The primary judge dismissed these complaints. Any errors in the creditors’ reports were immaterial and had been corrected. In the circumstances, it was not worthwhile for the administrators to pursue further investigations into speculative and uncertain causes of action.


Decon appealed to the Full Court.


On appeal in the Full Court

Decon’s Notice of Appeal sought to challenge most of the primary judge’s findings.

Application to amend Notice of Appeal – Section 553C set-off


Decon later sought to amend its Notice of Appeal by raising a new contention that clause 8.1(e) in each DOCA was to be interpreted as meaning that the deed administrators would be unable to apply the usual set-off.


DOCAs usually contain clauses adopting provisions in the Act that apply to liquidations. One of those is s 553C of the Act, which allows a liquidator to set-off a person’s debts owed to the company, against the company’s debts owed to the person.


In other words, Decon claimed that clause 8.1(e) of the DOCAs – instead of allowing the deed administrators to apply a set-off by incorporating s 553C – somehow excluded its incorporation.

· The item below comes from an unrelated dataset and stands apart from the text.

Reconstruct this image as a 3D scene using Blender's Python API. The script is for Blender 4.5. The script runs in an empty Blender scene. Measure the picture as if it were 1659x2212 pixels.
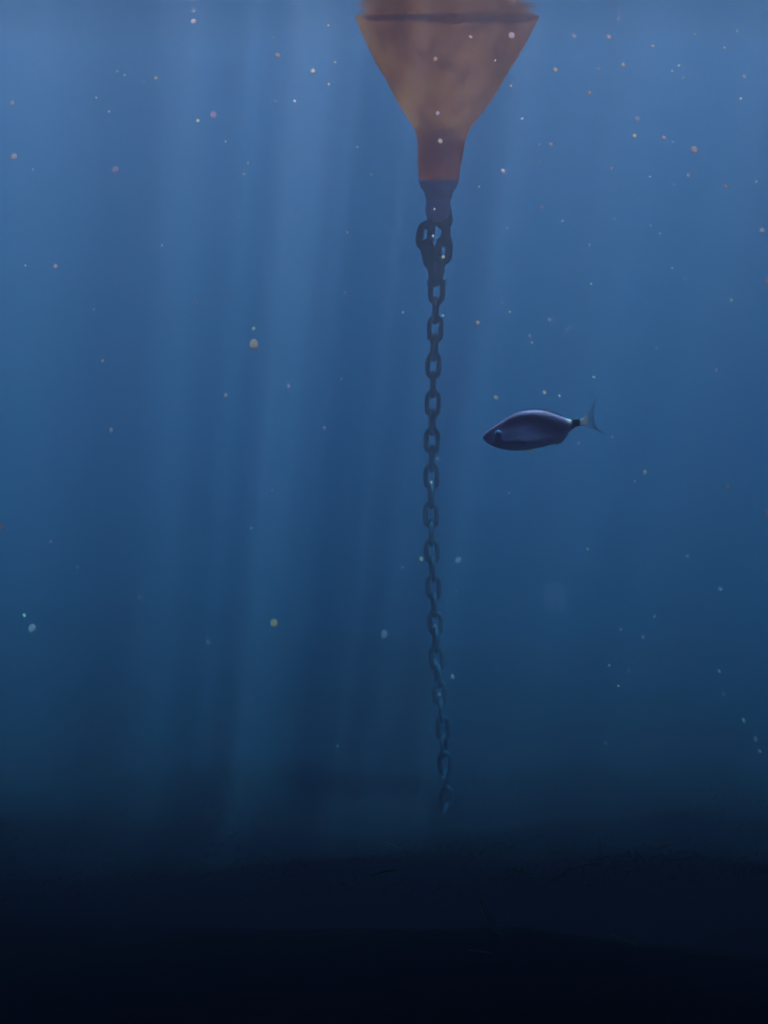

Decon claimed that this alleged exclusion was unfairly prejudicial to, or discriminatory against it because it would mean that Decon would be unable to exercise any right of set-off in respect of its judgment debt.


The deed administrators, represented by Henry William, dealt with this in the appeal by relying on a Deed Poll executed between TFM and KRI. The Deed Poll acknowledged that TFM and KRI each agreed – regardless of whether or not Decon was correct on its interpretation of clause 8.1(e) – that they would not rely on the DOCAs to contend that any creditor was barred from claiming a right of set-off in any action by TFM and KRI against that creditor.


The Full Court ruled that Decon was not permitted to amend its Notice of Appeal to raise a new contention about the interpretation of clause 8.1(e), especially given that at trial, the deed administrators ran the case on the premise that set-off rights were available. The Court also agreed that it would be inutile to permit Decon to raise this contention, given that the Deed Poll meant that Decon could not suffer any prejudice or discrimination.

Disposing of Decon’s other grounds


The Full Court confirmed that when considering the criteria in s 445D(1) of the Act, a court makes an objective evaluation of the relevant circumstances, viewed as a whole. This means that the House v The King principles applied – meaning that an appellate Court must exercise greater restraint before disturbing the evaluative findings of a primary judge.


The Full Court held that the primary judge properly understood that the statutory task under s 445D when he said that the Court was to consider whether or not there are realistic prospects of a greater recovery under liquidation (and that the administrators were wrong in concluding otherwise) and whether Decon discharged its onus in establishing that fact.


The Full Court dismissed Decon’s contentions in respect of four transactions that Decon said should have been further investigated. For example, one of these transactions was not even within the date of insolvency. Another related to securities given by TFM and KRI to the deed proponent “TDH” – the Full Court found that TDH was a creditor – at best, it might have been relegated to an unsecured creditor, rather than a secured creditor. The Full Court also agreed that errors in the creditors’ reports were not matters that could reasonably be expected to have been material to the creditors in deciding to vote the DOCAs.